TIME reported that in the lucky little town of Goreville, Illinois, with a population of 1,067 people, the eclipse will last for the longest period — more than two-and-a-half minutes. So technically, that's probably the best place to watch the solar eclipse.

But there are other places that should be great to watch the total solar eclipse too.
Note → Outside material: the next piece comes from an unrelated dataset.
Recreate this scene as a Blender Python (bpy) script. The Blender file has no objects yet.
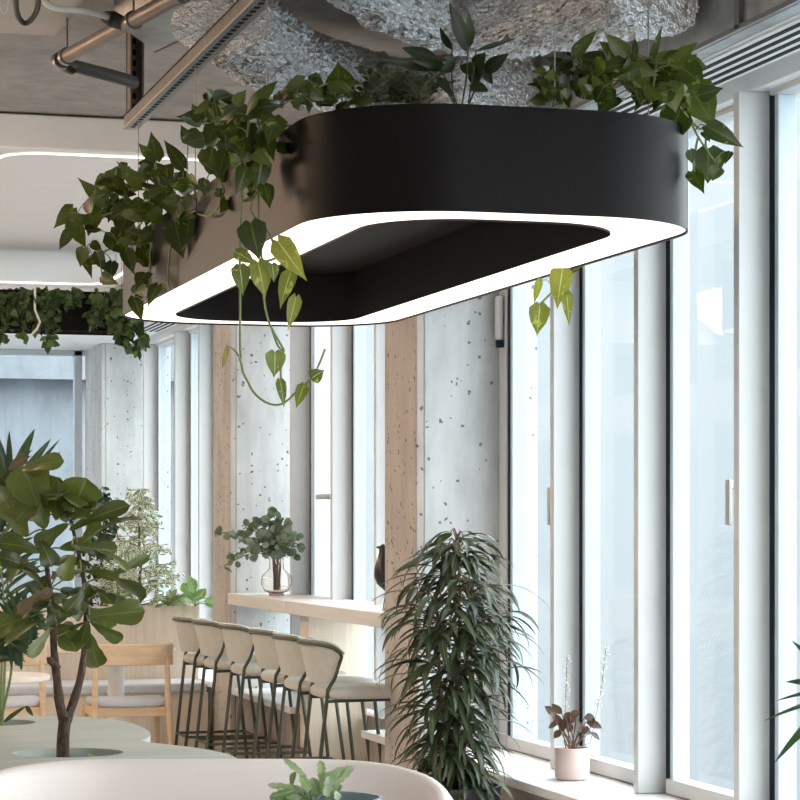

Eclipse 2017 has a bunch of maps of the path of totality, and the site reported that in some cities, what you'll see can literally depend on what part of town you're in.

Eclipse 2017 noted that, in particular, people in Columbia (both Missouri and South Carolina), Rexburg, Idaho; Lincoln, Nebraska; North Platte, Nebraska; Paducah, Kentucky; Grand Island, Nebraska; and Casper, Wyoming "won't even have to leave home" to get an amazing view of the solar eclipse.

As noted in the tweet above, when it comes to watching the solar eclipse, location is key. But NASA and other organizations and websites are ready to help you figure out the best place to watch the solar eclipse, whether it means driving 10 hours, or walking out your front door.

Just make sure you're wearing the right shades for the big event.